_Problem_.
All of the data should be repeated exactly; pictures are not part of the copy.

---------- Data shown

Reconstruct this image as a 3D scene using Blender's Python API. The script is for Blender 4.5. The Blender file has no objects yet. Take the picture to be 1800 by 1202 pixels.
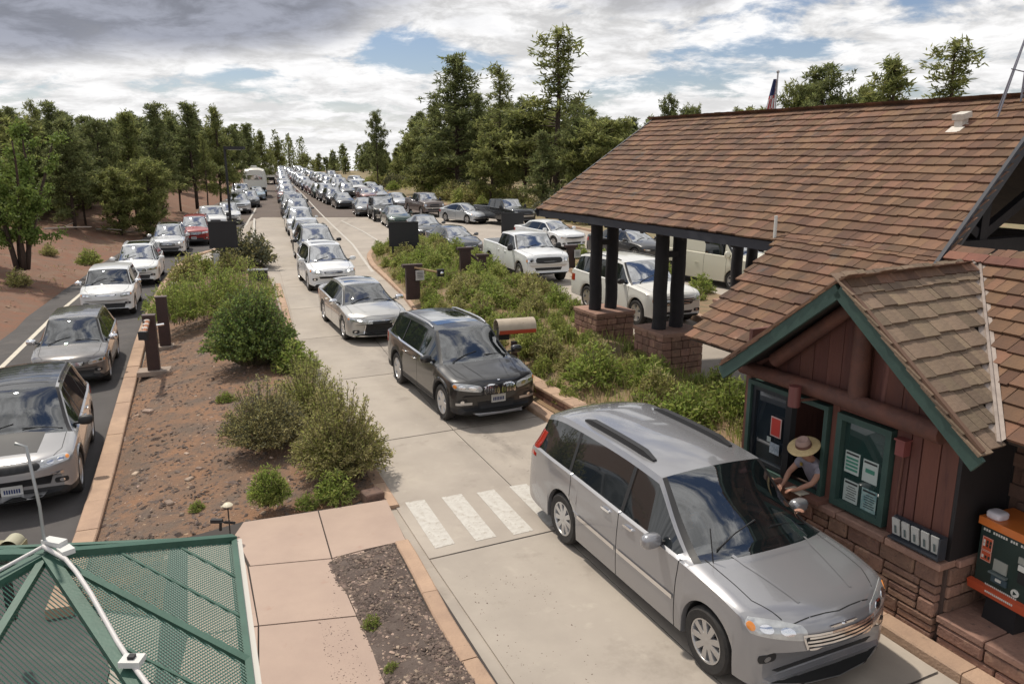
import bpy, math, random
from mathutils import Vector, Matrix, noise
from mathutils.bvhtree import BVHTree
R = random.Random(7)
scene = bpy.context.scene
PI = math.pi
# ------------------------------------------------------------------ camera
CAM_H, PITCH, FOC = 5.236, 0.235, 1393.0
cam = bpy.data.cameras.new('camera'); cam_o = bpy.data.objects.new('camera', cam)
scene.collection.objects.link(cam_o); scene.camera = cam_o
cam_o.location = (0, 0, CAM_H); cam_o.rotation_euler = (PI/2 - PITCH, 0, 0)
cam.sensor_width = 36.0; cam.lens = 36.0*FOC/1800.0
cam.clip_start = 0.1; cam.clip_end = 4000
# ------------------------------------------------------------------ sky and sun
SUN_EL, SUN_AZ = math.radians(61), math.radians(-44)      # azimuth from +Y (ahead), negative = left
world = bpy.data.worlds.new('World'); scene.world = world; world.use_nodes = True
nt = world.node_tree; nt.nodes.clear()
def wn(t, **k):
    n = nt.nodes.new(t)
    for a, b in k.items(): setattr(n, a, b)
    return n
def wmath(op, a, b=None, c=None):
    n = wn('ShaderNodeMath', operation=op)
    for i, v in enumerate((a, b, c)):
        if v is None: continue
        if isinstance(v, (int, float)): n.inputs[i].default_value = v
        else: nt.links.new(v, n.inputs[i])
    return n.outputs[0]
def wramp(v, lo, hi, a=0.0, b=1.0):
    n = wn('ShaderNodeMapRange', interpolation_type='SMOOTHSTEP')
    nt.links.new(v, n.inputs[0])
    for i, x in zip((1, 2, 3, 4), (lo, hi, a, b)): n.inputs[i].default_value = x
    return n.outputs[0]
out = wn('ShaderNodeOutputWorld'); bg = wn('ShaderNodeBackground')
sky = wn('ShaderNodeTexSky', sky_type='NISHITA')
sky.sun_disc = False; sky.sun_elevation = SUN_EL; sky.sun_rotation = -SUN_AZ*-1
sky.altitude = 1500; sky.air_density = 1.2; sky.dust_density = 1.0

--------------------

_Response for this exercise_.
Reconstruct this image as a 3D scene using Blender's Python API. The script is for Blender 4.5. The Blender file has no objects yet. Take the picture to be 1800 by 1202 pixels.
import bpy, math, random
from mathutils import Vector, Matrix, noise
from mathutils.bvhtree import BVHTree
R = random.Random(7)
scene = bpy.context.scene
PI = math.pi
# ------------------------------------------------------------------ camera
CAM_H, PITCH, FOC = 5.236, 0.235, 1393.0
cam = bpy.data.cameras.new('camera'); cam_o = bpy.data.objects.new('camera', cam)
scene.collection.objects.link(cam_o); scene.camera = cam_o
cam_o.location = (0, 0, CAM_H); cam_o.rotation_euler = (PI/2 - PITCH, 0, 0)
cam.sensor_width = 36.0; cam.lens = 36.0*FOC/1800.0
cam.clip_start = 0.1; cam.clip_end = 4000
# ------------------------------------------------------------------ sky and sun
SUN_EL, SUN_AZ = math.radians(61), math.radians(-44)      # azimuth from +Y (ahead), negative = left
world = bpy.data.worlds.new('World'); scene.world = world; world.use_nodes = True
nt = world.node_tree; nt.nodes.clear()
def wn(t, **k):
    n = nt.nodes.new(t)
    for a, b in k.items(): setattr(n, a, b)
    return n
def wmath(op, a, b=None, c=None):
    n = wn('ShaderNodeMath', operation=op)
    for i, v in enumerate((a, b, c)):
        if v is None: continue
        if isinstance(v, (int, float)): n.inputs[i].default_value = v
        else: nt.links.new(v, n.inputs[i])
    return n.outputs[0]
def wramp(v, lo, hi, a=0.0, b=1.0):
    n = wn('ShaderNodeMapRange', interpolation_type='SMOOTHSTEP')
    nt.links.new(v, n.inputs[0])
    for i, x in zip((1, 2, 3, 4), (lo, hi, a, b)): n.inputs[i].default_value = x
    return n.outputs[0]
out = wn('ShaderNodeOutputWorld'); bg = wn('ShaderNodeBackground')
sky = wn('ShaderNodeTexSky', sky_type='NISHITA')
sky.sun_disc = False; sky.sun_elevation = SUN_EL; sky.sun_rotation = -SUN_AZ*-1
sky.altitude = 1500; sky.air_density = 1.2; sky.dust_density = 1.0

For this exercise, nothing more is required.